___ Collected material

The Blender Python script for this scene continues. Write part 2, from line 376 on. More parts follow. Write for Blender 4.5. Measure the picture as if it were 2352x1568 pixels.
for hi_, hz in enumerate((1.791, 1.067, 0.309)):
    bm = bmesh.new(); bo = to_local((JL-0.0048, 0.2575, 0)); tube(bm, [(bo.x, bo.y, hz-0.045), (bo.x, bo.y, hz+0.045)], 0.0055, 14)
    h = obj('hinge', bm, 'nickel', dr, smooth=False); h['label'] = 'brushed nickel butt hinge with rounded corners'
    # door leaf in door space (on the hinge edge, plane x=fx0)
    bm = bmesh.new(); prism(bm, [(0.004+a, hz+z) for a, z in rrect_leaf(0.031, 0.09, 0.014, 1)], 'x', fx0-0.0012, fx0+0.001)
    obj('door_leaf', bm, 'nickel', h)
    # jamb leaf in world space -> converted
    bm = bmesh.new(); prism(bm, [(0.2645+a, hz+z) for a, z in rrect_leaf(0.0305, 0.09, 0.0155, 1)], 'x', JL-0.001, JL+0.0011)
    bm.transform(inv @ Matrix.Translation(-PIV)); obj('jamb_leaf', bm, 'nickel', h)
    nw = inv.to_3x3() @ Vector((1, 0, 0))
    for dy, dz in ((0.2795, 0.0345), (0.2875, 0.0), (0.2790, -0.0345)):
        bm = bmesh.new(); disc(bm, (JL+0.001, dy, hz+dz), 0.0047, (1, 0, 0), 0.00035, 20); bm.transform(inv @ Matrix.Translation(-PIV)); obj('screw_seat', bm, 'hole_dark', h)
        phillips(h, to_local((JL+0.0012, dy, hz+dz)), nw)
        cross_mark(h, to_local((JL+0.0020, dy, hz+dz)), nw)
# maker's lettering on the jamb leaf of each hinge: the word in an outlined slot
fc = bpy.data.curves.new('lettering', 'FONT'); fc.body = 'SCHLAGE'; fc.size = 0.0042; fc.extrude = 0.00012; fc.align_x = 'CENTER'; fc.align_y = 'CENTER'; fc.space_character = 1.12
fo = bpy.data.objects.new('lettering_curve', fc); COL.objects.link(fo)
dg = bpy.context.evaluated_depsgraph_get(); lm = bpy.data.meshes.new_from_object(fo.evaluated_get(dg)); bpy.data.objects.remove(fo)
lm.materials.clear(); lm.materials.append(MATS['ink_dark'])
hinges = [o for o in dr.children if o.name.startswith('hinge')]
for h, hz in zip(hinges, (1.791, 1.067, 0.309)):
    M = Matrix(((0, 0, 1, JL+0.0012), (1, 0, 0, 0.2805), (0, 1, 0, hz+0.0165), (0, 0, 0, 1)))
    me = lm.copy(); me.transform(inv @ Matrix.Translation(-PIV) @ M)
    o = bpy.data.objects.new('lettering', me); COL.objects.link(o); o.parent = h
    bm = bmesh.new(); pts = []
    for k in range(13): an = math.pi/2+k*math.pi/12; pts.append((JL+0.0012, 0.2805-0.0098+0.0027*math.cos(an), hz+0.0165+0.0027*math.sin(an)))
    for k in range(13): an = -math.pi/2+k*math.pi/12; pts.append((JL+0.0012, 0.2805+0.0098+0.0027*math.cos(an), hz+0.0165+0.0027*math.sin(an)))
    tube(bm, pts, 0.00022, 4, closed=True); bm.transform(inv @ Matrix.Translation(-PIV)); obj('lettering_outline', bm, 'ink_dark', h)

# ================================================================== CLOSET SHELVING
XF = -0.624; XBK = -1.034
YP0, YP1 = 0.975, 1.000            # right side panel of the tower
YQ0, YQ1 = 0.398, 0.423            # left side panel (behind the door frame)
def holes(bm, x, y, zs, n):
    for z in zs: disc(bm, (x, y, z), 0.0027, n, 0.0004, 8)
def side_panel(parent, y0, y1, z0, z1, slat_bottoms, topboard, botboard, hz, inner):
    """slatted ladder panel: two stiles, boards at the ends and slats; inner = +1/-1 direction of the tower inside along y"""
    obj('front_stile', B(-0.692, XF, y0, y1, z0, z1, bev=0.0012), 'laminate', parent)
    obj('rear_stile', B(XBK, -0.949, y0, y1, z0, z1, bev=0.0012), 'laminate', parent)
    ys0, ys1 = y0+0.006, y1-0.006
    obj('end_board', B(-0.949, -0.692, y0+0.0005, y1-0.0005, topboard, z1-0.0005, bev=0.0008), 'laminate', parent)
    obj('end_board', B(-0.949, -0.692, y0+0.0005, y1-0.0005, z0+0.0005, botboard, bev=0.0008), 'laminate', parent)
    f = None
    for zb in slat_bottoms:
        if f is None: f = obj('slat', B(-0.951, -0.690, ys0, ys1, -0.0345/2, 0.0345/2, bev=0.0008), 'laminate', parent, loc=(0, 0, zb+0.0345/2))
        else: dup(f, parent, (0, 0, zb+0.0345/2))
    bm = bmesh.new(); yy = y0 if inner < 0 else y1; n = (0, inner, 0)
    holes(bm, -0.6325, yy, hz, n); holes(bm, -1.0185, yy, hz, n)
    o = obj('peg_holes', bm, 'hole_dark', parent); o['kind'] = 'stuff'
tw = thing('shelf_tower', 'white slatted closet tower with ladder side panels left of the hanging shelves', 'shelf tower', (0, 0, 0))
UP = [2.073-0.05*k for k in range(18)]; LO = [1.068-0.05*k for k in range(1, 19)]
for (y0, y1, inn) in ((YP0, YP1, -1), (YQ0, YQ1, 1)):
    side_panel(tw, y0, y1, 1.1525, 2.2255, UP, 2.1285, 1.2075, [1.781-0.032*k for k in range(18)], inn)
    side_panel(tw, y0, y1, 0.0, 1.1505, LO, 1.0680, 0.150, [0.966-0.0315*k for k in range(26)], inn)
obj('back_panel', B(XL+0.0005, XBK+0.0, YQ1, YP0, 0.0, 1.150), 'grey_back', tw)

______

=== What to produce ===
Extract all of the data shown above and repeat it verbatim.

=== Task result ===
The Blender Python script for this scene continues. Write part 2, from line 376 on. More parts follow. Write for Blender 4.5. Measure the picture as if it were 2352x1568 pixels.
for hi_, hz in enumerate((1.791, 1.067, 0.309)):
    bm = bmesh.new(); bo = to_local((JL-0.0048, 0.2575, 0)); tube(bm, [(bo.x, bo.y, hz-0.045), (bo.x, bo.y, hz+0.045)], 0.0055, 14)
    h = obj('hinge', bm, 'nickel', dr, smooth=False); h['label'] = 'brushed nickel butt hinge with rounded corners'
    # door leaf in door space (on the hinge edge, plane x=fx0)
    bm = bmesh.new(); prism(bm, [(0.004+a, hz+z) for a, z in rrect_leaf(0.031, 0.09, 0.014, 1)], 'x', fx0-0.0012, fx0+0.001)
    obj('door_leaf', bm, 'nickel', h)
    # jamb leaf in world space -> converted
    bm = bmesh.new(); prism(bm, [(0.2645+a, hz+z) for a, z in rrect_leaf(0.0305, 0.09, 0.0155, 1)], 'x', JL-0.001, JL+0.0011)
    bm.transform(inv @ Matrix.Translation(-PIV)); obj('jamb_leaf', bm, 'nickel', h)
    nw = inv.to_3x3() @ Vector((1, 0, 0))
    for dy, dz in ((0.2795, 0.0345), (0.2875, 0.0), (0.2790, -0.0345)):
        bm = bmesh.new(); disc(bm, (JL+0.001, dy, hz+dz), 0.0047, (1, 0, 0), 0.00035, 20); bm.transform(inv @ Matrix.Translation(-PIV)); obj('screw_seat', bm, 'hole_dark', h)
        phillips(h, to_local((JL+0.0012, dy, hz+dz)), nw)
        cross_mark(h, to_local((JL+0.0020, dy, hz+dz)), nw)
# maker's lettering on the jamb leaf of each hinge: the word in an outlined slot
fc = bpy.data.curves.new('lettering', 'FONT'); fc.body = 'SCHLAGE'; fc.size = 0.0042; fc.extrude = 0.00012; fc.align_x = 'CENTER'; fc.align_y = 'CENTER'; fc.space_character = 1.12
fo = bpy.data.objects.new('lettering_curve', fc); COL.objects.link(fo)
dg = bpy.context.evaluated_depsgraph_get(); lm = bpy.data.meshes.new_from_object(fo.evaluated_get(dg)); bpy.data.objects.remove(fo)
lm.materials.clear(); lm.materials.append(MATS['ink_dark'])
hinges = [o for o in dr.children if o.name.startswith('hinge')]
for h, hz in zip(hinges, (1.791, 1.067, 0.309)):
    M = Matrix(((0, 0, 1, JL+0.0012), (1, 0, 0, 0.2805), (0, 1, 0, hz+0.0165), (0, 0, 0, 1)))
    me = lm.copy(); me.transform(inv @ Matrix.Translation(-PIV) @ M)
    o = bpy.data.objects.new('lettering', me); COL.objects.link(o); o.parent = h
    bm = bmesh.new(); pts = []
    for k in range(13): an = math.pi/2+k*math.pi/12; pts.append((JL+0.0012, 0.2805-0.0098+0.0027*math.cos(an), hz+0.0165+0.0027*math.sin(an)))
    for k in range(13): an = -math.pi/2+k*math.pi/12; pts.append((JL+0.0012, 0.2805+0.0098+0.0027*math.cos(an), hz+0.0165+0.0027*math.sin(an)))
    tube(bm, pts, 0.00022, 4, closed=True); bm.transform(inv @ Matrix.Translation(-PIV)); obj('lettering_outline', bm, 'ink_dark', h)

# ================================================================== CLOSET SHELVING
XF = -0.624; XBK = -1.034
YP0, YP1 = 0.975, 1.000            # right side panel of the tower
YQ0, YQ1 = 0.398, 0.423            # left side panel (behind the door frame)
def holes(bm, x, y, zs, n):
    for z in zs: disc(bm, (x, y, z), 0.0027, n, 0.0004, 8)
def side_panel(parent, y0, y1, z0, z1, slat_bottoms, topboard, botboard, hz, inner):
    """slatted ladder panel: two stiles, boards at the ends and slats; inner = +1/-1 direction of the tower inside along y"""
    obj('front_stile', B(-0.692, XF, y0, y1, z0, z1, bev=0.0012), 'laminate', parent)
    obj('rear_stile', B(XBK, -0.949, y0, y1, z0, z1, bev=0.0012), 'laminate', parent)
    ys0, ys1 = y0+0.006, y1-0.006
    obj('end_board', B(-0.949, -0.692, y0+0.0005, y1-0.0005, topboard, z1-0.0005, bev=0.0008), 'laminate', parent)
    obj('end_board', B(-0.949, -0.692, y0+0.0005, y1-0.0005, z0+0.0005, botboard, bev=0.0008), 'laminate', parent)
    f = None
    for zb in slat_bottoms:
        if f is None: f = obj('slat', B(-0.951, -0.690, ys0, ys1, -0.0345/2, 0.0345/2, bev=0.0008), 'laminate', parent, loc=(0, 0, zb+0.0345/2))
        else: dup(f, parent, (0, 0, zb+0.0345/2))
    bm = bmesh.new(); yy = y0 if inner < 0 else y1; n = (0, inner, 0)
    holes(bm, -0.6325, yy, hz, n); holes(bm, -1.0185, yy, hz, n)
    o = obj('peg_holes', bm, 'hole_dark', parent); o['kind'] = 'stuff'
tw = thing('shelf_tower', 'white slatted closet tower with ladder side panels left of the hanging shelves', 'shelf tower', (0, 0, 0))
UP = [2.073-0.05*k for k in range(18)]; LO = [1.068-0.05*k for k in range(1, 19)]
for (y0, y1, inn) in ((YP0, YP1, -1), (YQ0, YQ1, 1)):
    side_panel(tw, y0, y1, 1.1525, 2.2255, UP, 2.1285, 1.2075, [1.781-0.032*k for k in range(18)], inn)
    side_panel(tw, y0, y1, 0.0, 1.1505, LO, 1.0680, 0.150, [0.966-0.0315*k for k in range(26)], inn)
obj('back_panel', B(XL+0.0005, XBK+0.0, YQ1, YP0, 0.0, 1.150), 'grey_back', tw)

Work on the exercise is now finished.